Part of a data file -
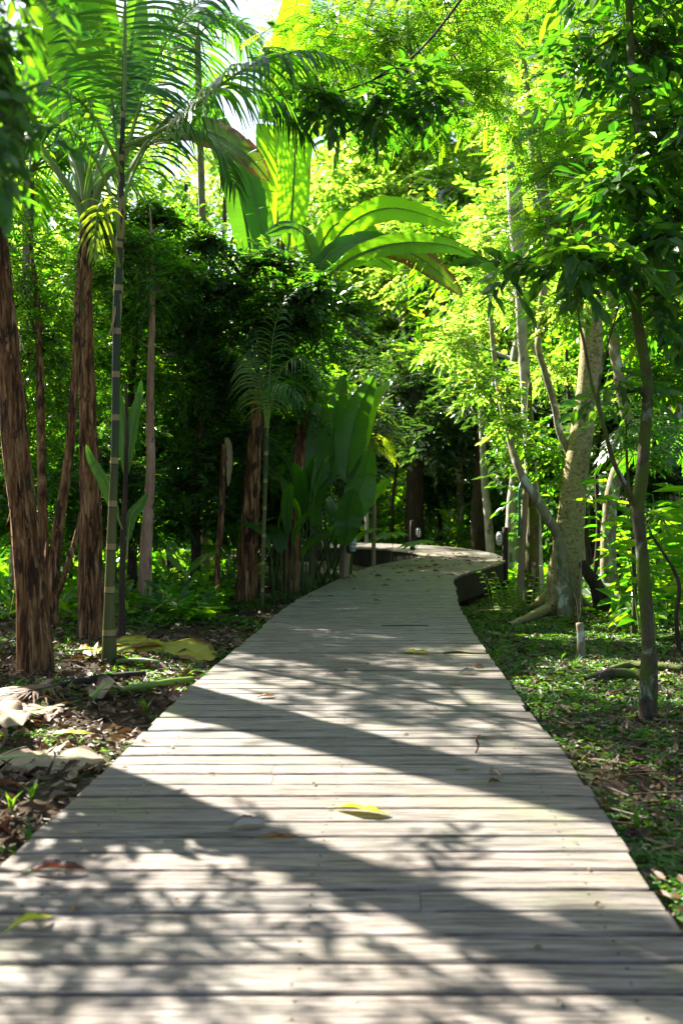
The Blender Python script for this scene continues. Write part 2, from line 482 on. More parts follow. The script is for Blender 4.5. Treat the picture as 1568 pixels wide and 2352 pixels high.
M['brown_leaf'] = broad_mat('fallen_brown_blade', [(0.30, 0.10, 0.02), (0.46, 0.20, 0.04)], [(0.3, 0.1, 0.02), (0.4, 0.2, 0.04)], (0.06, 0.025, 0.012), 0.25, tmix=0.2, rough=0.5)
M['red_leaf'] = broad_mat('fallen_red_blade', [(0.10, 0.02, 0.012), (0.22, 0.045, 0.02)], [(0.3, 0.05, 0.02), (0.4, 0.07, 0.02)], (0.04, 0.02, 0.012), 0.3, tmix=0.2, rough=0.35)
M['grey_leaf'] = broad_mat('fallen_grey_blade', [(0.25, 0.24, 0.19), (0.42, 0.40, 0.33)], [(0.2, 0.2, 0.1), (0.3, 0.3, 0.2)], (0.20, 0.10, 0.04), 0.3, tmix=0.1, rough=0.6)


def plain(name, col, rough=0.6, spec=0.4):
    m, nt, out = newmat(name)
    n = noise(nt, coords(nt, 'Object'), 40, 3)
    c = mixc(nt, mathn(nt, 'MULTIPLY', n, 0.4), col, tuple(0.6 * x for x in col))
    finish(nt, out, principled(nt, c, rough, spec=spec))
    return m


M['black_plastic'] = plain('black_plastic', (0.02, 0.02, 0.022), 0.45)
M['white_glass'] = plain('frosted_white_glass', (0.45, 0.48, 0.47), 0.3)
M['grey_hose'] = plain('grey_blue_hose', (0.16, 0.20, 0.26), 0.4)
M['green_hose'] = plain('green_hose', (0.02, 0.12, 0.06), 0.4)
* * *
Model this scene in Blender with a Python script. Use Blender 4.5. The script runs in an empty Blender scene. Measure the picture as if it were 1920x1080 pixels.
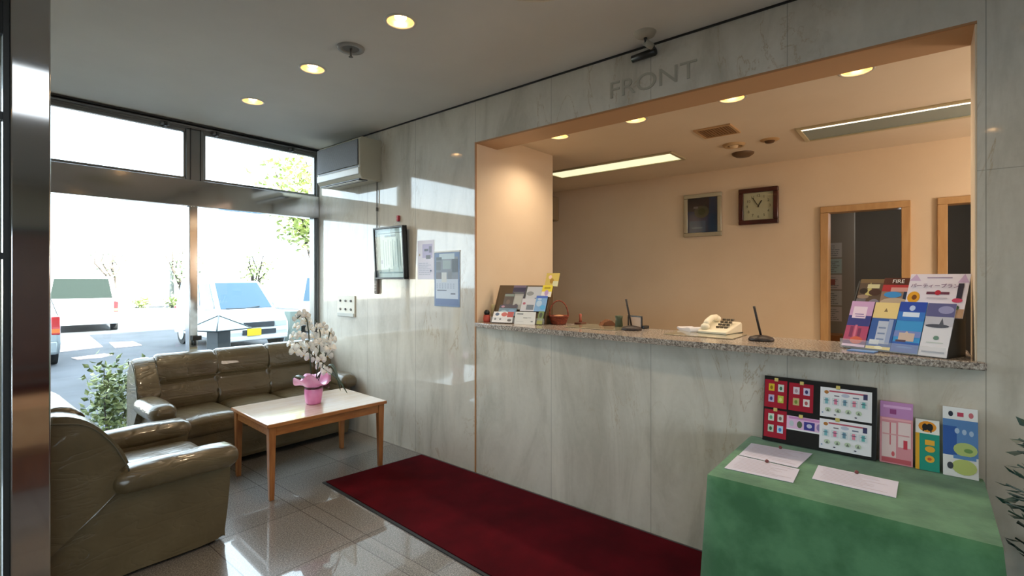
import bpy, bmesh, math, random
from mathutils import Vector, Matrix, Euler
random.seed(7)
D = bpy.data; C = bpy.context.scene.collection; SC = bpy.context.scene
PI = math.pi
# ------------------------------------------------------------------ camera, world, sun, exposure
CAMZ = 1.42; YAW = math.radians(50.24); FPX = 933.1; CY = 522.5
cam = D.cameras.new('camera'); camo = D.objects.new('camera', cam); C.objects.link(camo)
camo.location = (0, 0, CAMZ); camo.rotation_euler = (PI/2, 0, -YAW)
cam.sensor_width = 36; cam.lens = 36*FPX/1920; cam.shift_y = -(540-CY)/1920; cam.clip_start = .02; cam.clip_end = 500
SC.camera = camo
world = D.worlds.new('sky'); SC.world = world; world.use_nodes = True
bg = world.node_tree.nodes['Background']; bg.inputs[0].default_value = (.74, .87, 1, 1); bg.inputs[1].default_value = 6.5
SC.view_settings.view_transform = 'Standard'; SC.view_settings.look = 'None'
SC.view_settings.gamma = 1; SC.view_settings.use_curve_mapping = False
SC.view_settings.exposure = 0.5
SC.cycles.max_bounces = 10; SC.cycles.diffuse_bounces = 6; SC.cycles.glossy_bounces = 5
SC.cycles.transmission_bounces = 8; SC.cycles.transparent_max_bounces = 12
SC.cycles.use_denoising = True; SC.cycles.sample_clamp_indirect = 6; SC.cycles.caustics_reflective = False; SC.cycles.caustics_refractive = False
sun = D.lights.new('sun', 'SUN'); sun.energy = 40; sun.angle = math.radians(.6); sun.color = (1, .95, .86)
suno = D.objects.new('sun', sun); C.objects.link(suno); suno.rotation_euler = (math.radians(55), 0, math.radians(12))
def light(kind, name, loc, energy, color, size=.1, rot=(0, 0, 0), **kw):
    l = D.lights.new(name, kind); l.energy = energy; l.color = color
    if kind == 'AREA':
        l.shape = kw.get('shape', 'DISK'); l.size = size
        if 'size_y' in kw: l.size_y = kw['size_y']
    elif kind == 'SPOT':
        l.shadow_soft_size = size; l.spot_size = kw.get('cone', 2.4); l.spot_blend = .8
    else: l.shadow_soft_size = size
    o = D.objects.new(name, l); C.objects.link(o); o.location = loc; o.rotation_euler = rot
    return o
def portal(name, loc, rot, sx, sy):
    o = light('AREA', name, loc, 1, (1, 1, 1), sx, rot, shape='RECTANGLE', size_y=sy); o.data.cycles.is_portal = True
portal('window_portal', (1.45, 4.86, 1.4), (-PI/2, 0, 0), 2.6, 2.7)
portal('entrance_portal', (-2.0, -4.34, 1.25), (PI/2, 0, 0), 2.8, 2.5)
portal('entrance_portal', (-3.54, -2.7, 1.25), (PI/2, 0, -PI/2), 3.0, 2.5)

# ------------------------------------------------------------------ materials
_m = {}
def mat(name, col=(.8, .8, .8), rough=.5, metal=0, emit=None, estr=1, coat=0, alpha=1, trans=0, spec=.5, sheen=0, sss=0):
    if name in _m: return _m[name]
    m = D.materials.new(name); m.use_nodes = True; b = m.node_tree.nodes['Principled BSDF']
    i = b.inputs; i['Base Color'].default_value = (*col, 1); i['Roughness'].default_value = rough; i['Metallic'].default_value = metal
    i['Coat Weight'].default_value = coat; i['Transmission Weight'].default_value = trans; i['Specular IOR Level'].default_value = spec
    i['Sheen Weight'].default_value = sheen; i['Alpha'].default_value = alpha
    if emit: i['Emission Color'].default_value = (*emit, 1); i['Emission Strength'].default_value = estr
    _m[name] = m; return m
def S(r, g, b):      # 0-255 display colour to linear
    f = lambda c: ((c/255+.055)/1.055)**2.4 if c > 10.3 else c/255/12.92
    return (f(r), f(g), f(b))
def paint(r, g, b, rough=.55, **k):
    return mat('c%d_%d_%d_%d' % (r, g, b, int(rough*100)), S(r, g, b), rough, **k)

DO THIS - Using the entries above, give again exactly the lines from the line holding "The Blender Python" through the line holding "M['green_hose'] = plain('green_hose', (0.02, 0.12, 0.06), 0.4)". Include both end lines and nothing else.

TASK OUTPUT -
The Blender Python script for this scene continues. Write part 2, from line 482 on. More parts follow. The script is for Blender 4.5. Treat the picture as 1568 pixels wide and 2352 pixels high.
M['brown_leaf'] = broad_mat('fallen_brown_blade', [(0.30, 0.10, 0.02), (0.46, 0.20, 0.04)], [(0.3, 0.1, 0.02), (0.4, 0.2, 0.04)], (0.06, 0.025, 0.012), 0.25, tmix=0.2, rough=0.5)
M['red_leaf'] = broad_mat('fallen_red_blade', [(0.10, 0.02, 0.012), (0.22, 0.045, 0.02)], [(0.3, 0.05, 0.02), (0.4, 0.07, 0.02)], (0.04, 0.02, 0.012), 0.3, tmix=0.2, rough=0.35)
M['grey_leaf'] = broad_mat('fallen_grey_blade', [(0.25, 0.24, 0.19), (0.42, 0.40, 0.33)], [(0.2, 0.2, 0.1), (0.3, 0.3, 0.2)], (0.20, 0.10, 0.04), 0.3, tmix=0.1, rough=0.6)


def plain(name, col, rough=0.6, spec=0.4):
    m, nt, out = newmat(name)
    n = noise(nt, coords(nt, 'Object'), 40, 3)
    c = mixc(nt, mathn(nt, 'MULTIPLY', n, 0.4), col, tuple(0.6 * x for x in col))
    finish(nt, out, principled(nt, c, rough, spec=spec))
    return m


M['black_plastic'] = plain('black_plastic', (0.02, 0.02, 0.022), 0.45)
M['white_glass'] = plain('frosted_white_glass', (0.45, 0.48, 0.47), 0.3)
M['grey_hose'] = plain('grey_blue_hose', (0.16, 0.20, 0.26), 0.4)
M['green_hose'] = plain('green_hose', (0.02, 0.12, 0.06), 0.4)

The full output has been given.